MARGATE.- In a unique collaboration with Cornerhouse, Manchester,
Turner Contemporary announced the most comprehensive solo presentation to date by celebrated Italian-German visual artist Rosa Barba, Subject to Constant Change. Both exhibition spaces, during similar time periods, each present a distinct part of a newly commissioned film work, designed to be exhibited in different cinematic and sculptural formats in each of the two galleries. To accompany her exhibition at Turner Contemporary, Rosa Barba has made a selection of Turner works from the Tate collection.
Victoria Pomery, Director of Turner Contemporary, added: We are very excited to be working with Rosa Barba and Cornerhouse on this new commission. The series of little-known, wonderful perspective drawings by JMW Turner perfectly complement Rosas new commission.
Subject to Constant Change explores the wide range of Barbas works, with its enquiry into the physical characteristics of film including celluloid, light, projector and sound, or the structure of cinematic narrative, and its occasionally improbable people, places or stories.
Central to the exhibition is Subconscious Society, a major new multi-part film installation filmed in Kent and Manchester, depicting a society trapped inside a deteriorating interior, where the characters, hidden from the crumbling, abandoned world outside, explore what happens when objects lose their functions and meanings.
Rosa Barba added In my work I dont observe reality; I am reinterpreting it in a certain direction by making very personal decisions. I dont pose critical questions; I am trying to invent a utopia by showing political and social mechanisms set against technical mechanisms which are themselves fragile. The paradox which results from such a tension is used to posit a utopian solution to the problem, a kind of magic which stops time and offers a slowed-down view of otherwise hidden aspects of reality. It offers an alternative reading of the past and also the future.
In keeping with the materials shifting points of view and fragmented voices, this extraordinary new multi-platform film installation is exhibited in distinct ways, responding to the galleries unique architectures. At Turner Contemporary, Subconscious Society appears in a dispersed, exploded form, manifesting itself in a series of interrelated filmic sculptures installed throughout the gallery space. In addition, the show exhibits a number of Barbas recent film sculptures, including Boundaries of Consumption, 2012, which take apart the film apparatus, exploring the character of celluloid, light, and text.
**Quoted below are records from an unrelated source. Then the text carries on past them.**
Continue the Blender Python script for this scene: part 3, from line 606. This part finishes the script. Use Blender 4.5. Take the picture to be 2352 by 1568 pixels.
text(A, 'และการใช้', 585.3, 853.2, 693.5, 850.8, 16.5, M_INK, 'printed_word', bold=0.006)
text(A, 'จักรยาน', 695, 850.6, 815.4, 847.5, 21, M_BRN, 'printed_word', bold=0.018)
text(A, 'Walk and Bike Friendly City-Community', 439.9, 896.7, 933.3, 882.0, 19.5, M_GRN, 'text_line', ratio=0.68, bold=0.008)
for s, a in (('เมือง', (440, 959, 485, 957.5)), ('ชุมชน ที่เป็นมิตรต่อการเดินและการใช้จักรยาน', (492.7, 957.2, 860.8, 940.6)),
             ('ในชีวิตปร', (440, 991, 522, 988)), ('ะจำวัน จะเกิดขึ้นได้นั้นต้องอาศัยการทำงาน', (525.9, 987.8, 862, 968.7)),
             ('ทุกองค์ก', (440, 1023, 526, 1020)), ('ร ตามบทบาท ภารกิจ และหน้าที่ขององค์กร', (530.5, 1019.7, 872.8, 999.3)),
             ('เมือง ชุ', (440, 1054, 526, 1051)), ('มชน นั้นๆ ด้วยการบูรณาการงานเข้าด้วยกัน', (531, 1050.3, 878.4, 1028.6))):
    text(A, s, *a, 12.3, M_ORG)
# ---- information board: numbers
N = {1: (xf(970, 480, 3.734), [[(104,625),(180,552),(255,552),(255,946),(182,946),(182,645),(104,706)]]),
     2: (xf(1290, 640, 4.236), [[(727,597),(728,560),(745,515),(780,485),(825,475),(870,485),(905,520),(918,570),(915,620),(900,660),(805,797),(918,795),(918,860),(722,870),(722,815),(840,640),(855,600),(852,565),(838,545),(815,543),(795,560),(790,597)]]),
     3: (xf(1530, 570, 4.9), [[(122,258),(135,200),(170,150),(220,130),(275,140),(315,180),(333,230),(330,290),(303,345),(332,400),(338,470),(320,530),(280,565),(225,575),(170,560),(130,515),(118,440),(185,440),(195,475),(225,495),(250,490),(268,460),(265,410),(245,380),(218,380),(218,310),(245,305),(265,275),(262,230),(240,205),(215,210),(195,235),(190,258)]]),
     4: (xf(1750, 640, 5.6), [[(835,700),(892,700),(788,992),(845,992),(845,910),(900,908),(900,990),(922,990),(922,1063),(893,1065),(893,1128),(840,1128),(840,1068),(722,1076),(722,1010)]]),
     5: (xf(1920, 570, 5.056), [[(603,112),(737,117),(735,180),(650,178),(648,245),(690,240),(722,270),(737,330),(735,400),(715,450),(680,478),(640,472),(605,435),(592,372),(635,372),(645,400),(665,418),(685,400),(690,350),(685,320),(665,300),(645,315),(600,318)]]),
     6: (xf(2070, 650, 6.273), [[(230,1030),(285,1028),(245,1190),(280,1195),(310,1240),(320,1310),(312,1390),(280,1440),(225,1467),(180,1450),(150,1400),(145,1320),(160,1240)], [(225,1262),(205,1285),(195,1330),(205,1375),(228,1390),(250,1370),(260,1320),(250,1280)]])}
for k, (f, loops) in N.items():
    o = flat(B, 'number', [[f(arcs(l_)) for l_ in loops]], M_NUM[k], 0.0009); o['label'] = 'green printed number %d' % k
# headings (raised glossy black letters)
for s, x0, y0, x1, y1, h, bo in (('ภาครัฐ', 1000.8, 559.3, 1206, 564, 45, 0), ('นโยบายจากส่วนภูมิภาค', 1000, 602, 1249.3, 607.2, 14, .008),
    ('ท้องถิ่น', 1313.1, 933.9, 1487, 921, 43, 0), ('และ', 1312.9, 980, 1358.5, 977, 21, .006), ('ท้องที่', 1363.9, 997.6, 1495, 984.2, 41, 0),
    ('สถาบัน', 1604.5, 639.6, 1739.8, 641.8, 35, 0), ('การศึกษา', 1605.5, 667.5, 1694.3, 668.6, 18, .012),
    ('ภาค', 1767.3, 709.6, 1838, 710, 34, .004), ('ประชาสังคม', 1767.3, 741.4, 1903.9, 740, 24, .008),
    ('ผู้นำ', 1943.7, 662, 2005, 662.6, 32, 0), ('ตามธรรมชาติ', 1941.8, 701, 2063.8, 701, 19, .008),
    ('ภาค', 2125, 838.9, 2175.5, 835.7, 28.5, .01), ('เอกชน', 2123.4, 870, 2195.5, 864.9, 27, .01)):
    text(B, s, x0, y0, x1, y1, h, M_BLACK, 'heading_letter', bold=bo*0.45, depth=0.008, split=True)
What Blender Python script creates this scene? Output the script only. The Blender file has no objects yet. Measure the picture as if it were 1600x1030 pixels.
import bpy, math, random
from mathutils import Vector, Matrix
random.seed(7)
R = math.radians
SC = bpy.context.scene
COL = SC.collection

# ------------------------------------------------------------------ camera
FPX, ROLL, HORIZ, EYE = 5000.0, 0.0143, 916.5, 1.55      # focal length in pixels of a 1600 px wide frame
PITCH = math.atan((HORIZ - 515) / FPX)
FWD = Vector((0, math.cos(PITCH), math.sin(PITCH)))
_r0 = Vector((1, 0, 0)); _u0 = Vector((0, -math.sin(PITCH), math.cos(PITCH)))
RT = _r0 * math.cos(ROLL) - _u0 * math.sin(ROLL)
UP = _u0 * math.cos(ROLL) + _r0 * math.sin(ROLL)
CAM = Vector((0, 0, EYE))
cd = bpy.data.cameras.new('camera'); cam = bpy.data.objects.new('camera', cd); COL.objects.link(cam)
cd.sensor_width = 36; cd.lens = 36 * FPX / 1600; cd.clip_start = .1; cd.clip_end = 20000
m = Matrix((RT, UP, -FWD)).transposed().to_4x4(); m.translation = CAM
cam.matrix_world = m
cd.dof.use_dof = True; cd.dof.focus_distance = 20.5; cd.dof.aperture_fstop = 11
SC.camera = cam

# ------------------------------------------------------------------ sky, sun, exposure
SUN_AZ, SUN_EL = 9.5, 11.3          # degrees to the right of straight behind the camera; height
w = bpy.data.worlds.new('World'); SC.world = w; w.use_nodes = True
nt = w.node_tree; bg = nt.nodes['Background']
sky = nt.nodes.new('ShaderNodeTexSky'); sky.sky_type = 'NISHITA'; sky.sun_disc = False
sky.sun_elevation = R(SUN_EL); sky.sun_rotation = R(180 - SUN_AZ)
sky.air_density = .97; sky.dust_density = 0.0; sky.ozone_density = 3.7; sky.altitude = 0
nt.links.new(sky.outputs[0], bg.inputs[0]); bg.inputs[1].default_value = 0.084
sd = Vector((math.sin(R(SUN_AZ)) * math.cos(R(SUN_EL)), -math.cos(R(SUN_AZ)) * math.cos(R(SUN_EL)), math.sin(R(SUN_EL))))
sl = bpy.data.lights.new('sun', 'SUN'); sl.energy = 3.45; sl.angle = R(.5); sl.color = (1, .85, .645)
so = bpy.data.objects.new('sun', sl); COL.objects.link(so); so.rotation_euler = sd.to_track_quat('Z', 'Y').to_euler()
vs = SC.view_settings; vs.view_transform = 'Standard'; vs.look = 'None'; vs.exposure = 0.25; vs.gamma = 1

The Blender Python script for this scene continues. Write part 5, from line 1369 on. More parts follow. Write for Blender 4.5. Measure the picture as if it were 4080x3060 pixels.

At Cornerhouse, the commission is presented as a theatrical cinema with synchronized elements of different films playing together in one stage. Gallery 3 incorporates multiple 35 and 16mm projections onto a large, suspended screen, using the film projectors and the material itself as a physical presence in the space. A continuous film projected from the rear is at various points punctuated by short scenes from the front. The exhibition also features Barbas work Coro Spezzato: The Future Lasts One Day, originally exhibited at the 53rd Venice Biennale in 2009.
Sarah Perks, Director of Programme & Engagement at Cornerhouse, said: Cornerhouse is delighted to be collaborating with Turner Contemporary and producing both a new commission with Rosa Barba and an innovation exhibition across both sites. Rosa is one of the most exciting contemporary artists pushing boundaries of film, sculpture and installation and especially interested in working with communities in both Manchester and Margate.